In July 2010, however, the government promulgated an ordinance to repossess the properties. “The reason government gave was laughable as it said a spate of litigations were filed following the 2005 Bombay High Court order and therefore the custodian is unable to do its job,” he said, “retrospectively putting a lid on the judicial process.”

This was the most extra-ordinary reason and the custodian wanted to avoid doing its job of fighting the litigants so the government bypassed the judiciary completely, he said.

Bollywood connection

Besides the Mahmudabad family, another high-profile case is that of Bollywood star Saif Ali Khan.
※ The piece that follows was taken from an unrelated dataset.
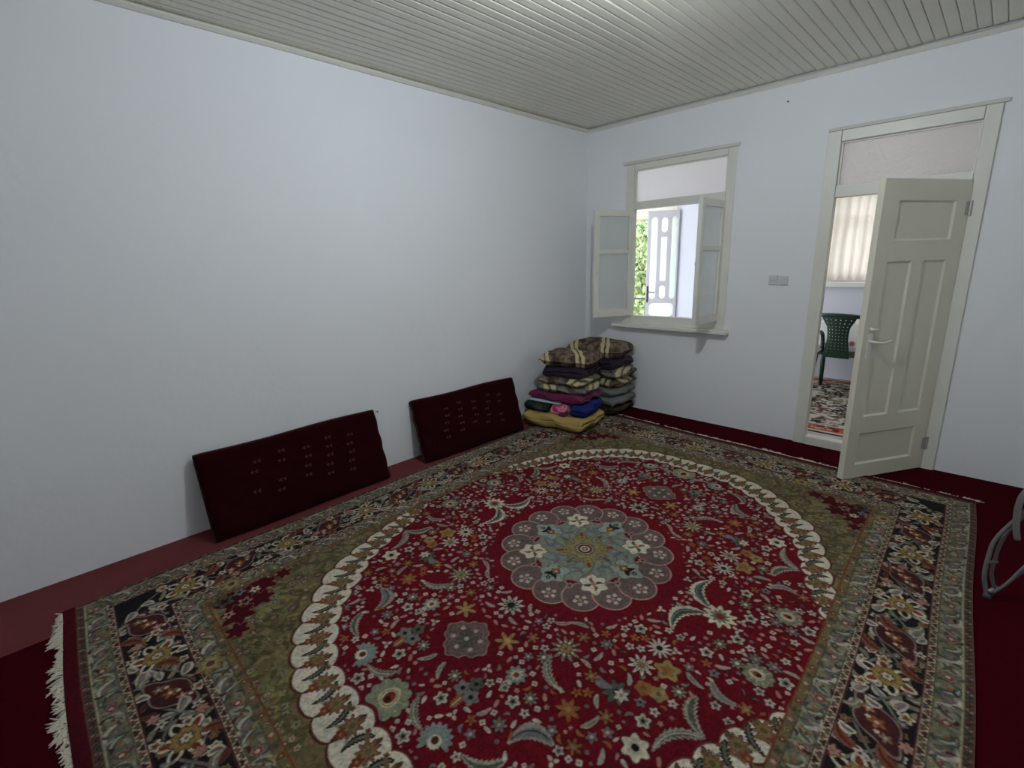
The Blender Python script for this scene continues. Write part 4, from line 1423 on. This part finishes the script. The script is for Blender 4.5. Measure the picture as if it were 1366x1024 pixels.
bed('pillow', PLAID1, 'pillow', 'brown pillow with cream stripes on top of the front stack', GA, .035, .035, .578, SA + .14, .50, .42, .120, puff=.90, seed=10, wrinkle=.005, ty=.03)

RB = math.radians(-2)
bed('folded_quilt', DARKF, 'quilt', 'dark floral folded quilt at the bottom of the rear stack', GB, .40, -.28, .0235, RB, .56, .42, .100, B=True, puff=.4, grooves=(0.0,), fold='x+', seed=21)
bed('folded_mattress', GREYG, 'mattress', 'grey green folded mattress, lower one in the rear stack', GB, .41, -.28, .112, RB, .58, .42, .098, B=True, puff=.35, grooves=(0.0,), fold='x+', seed=22)
bed('folded_mattress', GREYG, 'mattress', 'grey green folded mattress, upper one in the rear stack', GB, .41, -.28, .200, RB, .56, .42, .098, B=True, puff=.35, grooves=(), seed=23)
bed('flat_cushion', PLAID2, 'cushion', 'olive brown striped cushion on the grey mattresses of the rear stack', GB, .41, -.28, .290, RB + .06, .58, .42, .105, B=True, puff=.66, seed=24)
bed('flat_cushion', PLAID3, 'cushion', 'dark brown striped cushion under the purple blanket of the rear stack', GB, .43, -.28, .376, RB - .05, .56, .40, .105, B=True, puff=.66, seed=25)
bed('folded_blanket', PURPLE, 'blanket', 'dark purple folded blanket in the rear stack', GB, .41, -.29, .466, RB, .52, .40, .128, B=True, puff=.4, grooves=(0.0,), fold='x+', seed=26)
bed('pillow', PLAID1, 'pillow', 'brown pillow with cream stripes on top of the rear stack', GB, .40, -.30, .578, RB + .12, .57, .44, .150, B=True, puff=.90, seed=27, ty=.02)

# ------------------------------------------------------------------ folding tube rack by the right edge
rk = tag(empty('folding_rack', (3.46, -1.55, .004)), 'grey metal tube frame standing on the maroon carpet at the right edge', 'rack')


def rack_tube(name, pts, r=.0085, parent=rk, sm=True):
    bm = bmesh.new()
    tube(bm, smooth_path([(a - 3.46, b + 1.55, c - .004) for a, b, c in pts], 6), r, 10)
    return obj(name, bm, STEEL, parent, True)


rack_tube('leg', [(3.318, -1.55, .008), (3.296, -1.55, .10), (3.294, -1.55, .19), (3.303, -1.55, .285), (3.352, -1.55, .408), (3.42, -1.55, .56), (3.50, -1.55, .72), (3.55, -1.55, .80)])
rack_tube('leg', [(3.334, -1.525, .048), (3.317, -1.525, .11), (3.316, -1.525, .175), (3.323, -1.525, .27), (3.354, -1.525, .378), (3.43, -1.525, .53), (3.51, -1.525, .69), (3.55, -1.525, .77)], .007)
rack_tube('cross_leg', [(3.330, -1.54, .022), (3.37, -1.54, .10), (3.41, -1.54, .205), (3.52, -1.54, .46), (3.60, -1.54, .66)], .007)
rack_tube('cross_leg', [(3.350, -1.51, .040), (3.41, -1.51, .165), (3.53, -1.51, .43), (3.61, -1.51, .63)], .0065)
rack_tube('hand_grip', [(3.364, -1.56, .315), (3.354, -1.56, .36), (3.347, -1.56, .415), (3.345, -1.56, .465), (3.354, -1.56, .525), (3.40, -1.56, .60), (3.48, -1.56, .66), (3.58, -1.56, .69)], .0115)
for pts, r in (([(-.170, -.006, .168), (-.135, .030, .168)], .007), ([(-.140, -.008, .036), (-.118, .045, .040)], .009), ([(.085, -.02, .775), (.085, .05, .775)], .011), ([(.12, -.02, .66), (.14, .05, .66)], .011)):
    bm = bmesh.new(); tube(bm, pts, r, 8); obj('clamp', bm, STEEL, rk, True)
bm = bmesh.new()
lathe(bm, [(0, 0), (.016, 0), (.017, .006), (.014, .024), (0, .024)], 14, Matrix.Translation((-.142, 0, .0)))
obj('rubber_foot', bm, IRON, rk, True)

# ------------------------------------------------------------------ veranda beyond the back wall
VY = 2.60
VX0, VX1, VH = -2.6, 4.3, 2.62
structure(obj('floor', boxes([(VX0 - .1, VX1 + .1, .06, VY + .14, -.10, 0.0)]), CONC), 'veranda floor beyond the door', 'floor')
structure(wall_with_holes('wall_veranda', VWALL, 'x', VY, .14, VX0, VX1, -.02, VH,
                          [(-1.50, -.325, -.02, 2.22), (1.05, 3.75, 1.20, 2.22)]), 'pale lilac outer wall of the veranda', 'wall')
structure(obj('wall_veranda_left', boxes([(VX0 - .12, VX0, .07, VY, -.02, VH)]), VWALL), 'left end wall of the veranda', 'wall')
structure(obj('wall_veranda_right', boxes([(VX1, VX1 + .12, .07, VY, -.02, VH)]), VWALL), 'right end wall of the veranda', 'wall')
structure(obj('ceiling', boxes([(VX0 - .1, VX1 + .1, .07, VY + .14, VH, VH + .08)]), VCEIL), 'white veranda ceiling', 'ceiling')

# balcony doorway frame and its open leaf
d2 = structure(empty('door_2', (-.85, VY, 0)), 'open grey balcony door with rounded glass slots', 'door')
at_parent(obj('frame', boxes([(-1.50, -1.44, VY - .02, VY + .12, 0, 2.22), (-.352, -.325, VY + .02, VY + .12, 0, 2.22), (-1.44, -.352, VY + .02, VY + .12, 2.175, 2.22)], .004), LEAFP), d2)
GW, GZ0, GZ1 = .430, .03, 2.150


def capsule(x0, x1, z0, z1, r, n=8):
    pts = []
    for cx, cz, a in ((x1 - r, z0 + r, -PI / 2), (x1 - r, z1 - r, 0), (x0 + r, z1 - r, PI / 2), (x0 + r, z0 + r, PI)):
        for i in range(n + 1):
            t = a + PI / 2 * i / n
            pts.append((cx + r * math.cos(t), cz + r * math.sin(t)))
    return pts


# slots measured across the leaf from its free edge (x = 0)
slots = [(.047, .138, .91, 2.065, .045), (.189, .275, 1.854, 2.055, .042), (.189, .275, 1.17, 1.79, .010), (.189, .275, .917, 1.105, .042), (.331, .413, .91, 2.065, .040), (.055, .400, .650, .850, .06), (.055, .400, .14, .57, .06)]
cu = bpy.data.curves.new('leaf_outline', 'CURVE'); cu.dimensions = '2D'; cu.fill_mode = 'BOTH'; cu.extrude = .018
for pts in [[(0, GZ0), (GW, GZ0), (GW, GZ1), (0, GZ1)]] + [capsule(*s) for s in slots]:
    sp = cu.splines.new('POLY'); sp.points.add(len(pts) - 1); sp.use_cyclic_u = True
    for p_, (a, b) in zip(sp.points, pts): p_.co = (a, b, 0, 1)
tmp = bpy.data.objects.new('tmp_leaf', cu); COL.objects.link(tmp)
bpy.context.view_layer.update()
me = bpy.data.meshes.new_from_object(tmp.evaluated_get(bpy.context.evaluated_depsgraph_get()))
bpy.data.objects.remove(tmp, do_unlink=True)
me.transform(Matrix.Rotation(PI / 2, 4, 'X'))
BLEAF = mat('grey_lilac_paint', (.50, .47, .50), .5, .05, 6)
me.materials.clear()
bl = obj('door_leaf', me, BLEAF)
bl.parent = d2
bl.matrix_parent_inverse = Matrix.Translation(-Vector(d2.location))
la = math.radians(34)
bl.matrix_basis = Matrix.Translation((-.262 - GW * math.cos(la), VY - .03 - GW * math.sin(la), 0)) @ Matrix.Rotation(la, 4, 'Z')
for s in slots:
    obj('pane', boxes([(s[0] - .008, s[1] + .008, -.003, .003, s[2] - .008, s[3] + .008)]), FROST_B, bl)
bm = bmesh.new()
box(bm, .012, .034, -.026, -.018, .86, 1.10)
tube(bm, smooth_path([(.022, -.022, 1.01), (.022, -.060, 1.01), (.05, -.066, 1.01), (.125, -.062, 1.005)], 5), .008, 8)
obj('lever_handle', bm, IRON, bl)

# window behind the curtain, with the curtain on its rod
w2 = structure(empty('window_2', (2.0, VY, 1.2)), 'veranda window behind the cream curtain', 'window')
at_parent(obj('frame', boxes([(1.05, 1.11, VY + .02, VY + .10, 1.20, 2.22), (3.69, 3.75, VY + .02, VY + .10, 1.20, 2.22), (1.11, 3.69, VY + .02, VY + .10, 2.16, 2.22), (1.11, 3.69, VY + .02, VY + .10, 1.20, 1.26),
                              (1.68, 1.73, VY + .03, VY + .09, 1.26, 2.16), (2.28, 2.33, VY + .03, VY + .09, 1.26, 2.16), (2.90, 2.95, VY + .03, VY + .09, 1.26, 2.16), (1.11, 3.69, VY + .04, VY + .08, 1.86, 1.90)], .003), FRAME), w2)
at_parent(obj('sill', boxes([(1.0, 3.8, VY - .10, VY + .02, 1.11, 1.165)], .005), TRIM), w2)


def curtain():
    bm = bmesh.new()
    nx, nz = 300, 24
    rows = []
    for j in range(nz + 1):
        t = j / nz
        row = []
        for i in range(nx + 1):
            s = i / nx
            x_ = 1.0 + 2.8 * s
            a = .008 + .013 * t
            y_ = VY - .075 + a * math.sin(s * 2 * PI * 29 + .8 * math.sin(s * 17)) * (1 if t > .06 else .5) + .006 * math.sin(s * 63 + t * 3)
            row.append(bm.verts.new((x_ + .004 * math.sin(t * 9 + s * 40), y_, 2.34 - t * 1.155)))
        rows.append(row)
    for j in range(nz):
        for i in range(nx):
            bm.faces.new((rows[j][i], rows[j][i + 1], rows[j + 1][i + 1], rows[j + 1][i]))
    return bm


ct = tag(empty('curtain', (2.0, VY - .075, 2.34)), 'gathered cream curtain over the veranda window', 'curtain')
at_parent(obj('cloth', curtain(), CURTAIN, None, True), ct)
bm = bmesh.new(); tube(bm, [(.95, VY - .075, 2.35), (3.85, VY - .075, 2.35)], .010, 8)
for x_ in (1.0, 3.8): tube(bm, [(x_, VY - .075, 2.35), (x_, VY, 2.35)], .007, 8)
at_parent(obj('curtain_rod', bm, TRIM), ct)

# veranda rug


def weave_veranda():
    us = np.linspace(-1.05, 1.05, 300); vs = np.linspace(-1.1, 1.1, 315)
    w = Weave(us, vs, (.50, .46, .38)); w.px = .008
    rng = np.random.default_rng(9)
    ED = np.minimum(1.05 - np.abs(w.U), 1.1 - np.abs(w.V))
    for i in range(1500):
        u, v = rng.uniform(-1.05, 1.05), rng.uniform(-1.1, 1.1)
        c = [(.02, .015, .02), (.03, .03, .045), (.16, .06, .04), (.02, .02, .02), (.22, .17, .12)][rng.integers(5)]
        if rng.random() < .6: w.leaf(u, v, rng.uniform(.07, .15), .020, rng.uniform(0, 6.28), c, None, .3, .2, None)
        else: w.flower(u, v, rng.uniform(.02, .04), 5, 0, c, (.5, .42, .33), None)
    a = np.clip(.5 - (.07 - ED) / w.px, 0, 1) * 0
    for d0, d1, c in ((.21, .24, (.45, .40, .30)), (.06, .21, (.30, .045, .03)), (.02, .06, (.50, .45, .36)), (-1, .02, (.05, .02, .02))):
        m_ = ((ED > d0) & (ED <= d1)).astype(float); w.fill(m_, c)
    for i in range(170):
        s = rng.uniform(-1.1, 1.1); d = .135 + rng.uniform(-.05, .05)
        for (u, v) in ((s, -1.1 + d), (s, 1.1 - d), (1.05 - d, s), (-1.05 + d, s)):
            w.flower(u, v, .024, 5, s, [(.50, .40, .30), (.08, .02, .02), (.55, .20, .10)][i % 3], (.2, .02, .02), None)
    return w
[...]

In February 2015, his ancestral assets in Bhopal were declared ‘enemy property’ by the government which said erstwhile Nawab Hamidullah Khan’s eldest daughter Abida Sultan had become a Pakistani national in 1950. Abida was the mother of diplomat and chairman of Pakistan Cricket Board Shahryar Khan. The family argues that Abida had relinquished her rights to the property to her sister Sajida Khan, grandmother of Saif Ali Khan, who is married to film star Kareena Kapoor. A court has stayed the takeover of the Bhopal properties.

Today, after fighting for four decades, Khan’s faith in India remains unflinching and is getting ready for another round of legal battle.“One great thing about India is that in spite of this, we still are a nation that can hold its head high among amongst the committee of nations and say that we do have problems but we are still functioning as a satisfactory democracy. We elect people and throw them out and then issues about minorities are raised and discussed and the freedoms we do have is a credit to us,” he added.